Between the years 2000 and 2007, the period leading up to the recession, transit station neighborhoods saw their population grow by just 0.2 percent, a far cry from the 4.1 percent growth experienced by the rest of the state.

But in the time since, through 2014, transit station neighborhoods as a group grew in population by 2.3 percent, outpacing the state's overall growth by nearly a full percentage point.

"The transit station neighborhoods' collective growth thus went from being less than 1/20 the rate of the rest of the state before the recession to being one-and-a-half times greater than the state's growth rate post-2008," the report stated. "Not only is population growth in transit-oriented neighborhoods no longer anemic, it's now actually outstripping the rest of the state. The significance of this change is hard to overstate."

Tim Evans, research director for New Jersey Future, said the findings may point to a renewed demand for a "live-work-play" environment.

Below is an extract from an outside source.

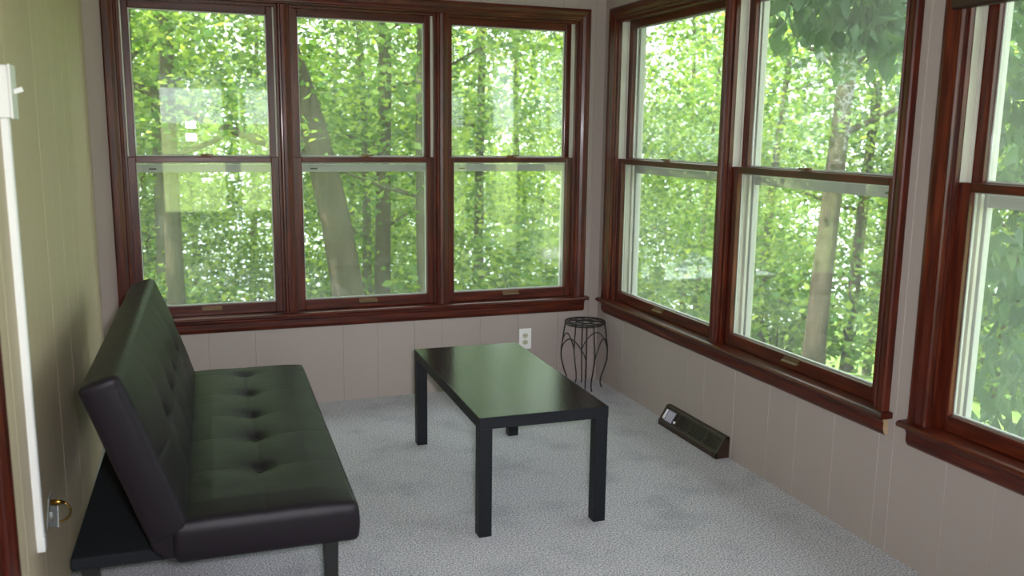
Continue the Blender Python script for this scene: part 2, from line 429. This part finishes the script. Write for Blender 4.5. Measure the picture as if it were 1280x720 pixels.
casing_set(fK, -2.515, -.98, [(-1.79, -1.73)], WX, 'cherry wood casing around the windows behind the viewer')
# wooden head rail / valance inside the top of the window at the right edge
t = thing('window_shade', 'dark brown shade head rail across the top of the rightmost window', 'window shade', (-.02, -2.98, 1.82))
bm = bmesh.new(); poly = [(.010, 0), (-.012, 0), (-.019, .006), (-.020, .09), (-.016, .098), (.010, .098)]
prism(bm, poly, -.522, .50, lambda p, q, u: Vector((p+.0, u, q+.002))); obj('valance', bm, simple('dark_brown_wood', (.030, .014, .009), .4, var=((5, .5, 5), 8, .3)), t, bevel=.002)

# door casing at the left edge of the picture
t = thing('door_1', 'dark red door and casing at the lower left edge', 'door', kind='structure')
bm = bmesh.new(); prism(bm, PROF, 0, 2.05, lambda p, q, z: fL(-2.635+p*1.15, -q, z)); obj('side_casing', bm, WV, t)
bm = bmesh.new(); prism(bm, PROF, 0, 2.05, lambda p, q, z: fL(-3.42-p*1.15, -q, z)); obj('side_casing', bm, WV, t)
bm = bmesh.new(); fbox(bm, fL, -3.498, -2.557, -.024, 0, 2.05, 2.12); obj('head_casing', bm, WY, t, bevel=.003)
bm = bmesh.new(); fbox(bm, fL, -3.42, -2.635, -.008, 0, .005, 2.05); d = obj('door_panel', bm, WV, t, bevel=.002)
bm = bmesh.new(); tube(bm, [fL(-3.33, -.008, .95), fL(-3.33, -.05, .95)], [.012, .025], 16); obj('door_knob', bm, BRASS, d)

# ------------------------------------------------------------------ coffee table
t = thing('coffee_table', 'low black rectangular coffee table with a glossy wood grain top', 'coffee table', (-1.058, -1.293, 0), -.0238)
tw, tl, th, lg, sl = .4976/2, 1.053/2, .449, .0503, .0440
bm = bmesh.new(); box(bm, (-tw, -tl, th-sl), (tw, tl, th)); top = obj('tabletop', bm, BLKWOOD, t, bevel=.0015)
top.data.materials.append(TLEG)
for p in top.data.polygons:
    if p.normal.z < .5: p.material_index = 1
for sx in (-1, 1):
    for sy in (-1, 1):
        bm = bmesh.new(); x = sorted((sx*tw, sx*(tw-lg))); y = sorted((sy*tl, sy*(tl-lg)))
        e = .001
        box(bm, (x[0]+e, y[0]+e, 0), (x[1]-e, y[1]-e, th-sl)); obj('leg', bm, TLEG, t, bevel=.0015)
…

"People want to live where they can walk to stuff, where they don't have to drive everywhere," Evans said.

The transit-adjacent population boom, he added, doesn't necessarily mean incoming residents are commuting to work by train or bus every day.

According to figures from NJ Transit, weekday rail passenger trips declined significantly between the fiscal years 2008 and 2011, but the number has been on a healthy incline over the past few years. The number of weekday trips in 2015 amounted to 316,950, much higher than the 302,000 trips recorded in 2008.

Evans noted the heightened growth around transit hubs is especially interesting because these neighborhoods are ones that have been established for decades and don't have an abundant amount of land to build on, making it harder for these areas to absorb new growth.

"The fact that demographics and economics point in that direction now means that we have to start thinking about: how do we create more of these kinds of places, or how do we find ways to accommodate more people in those types of places that already exist," Evans said.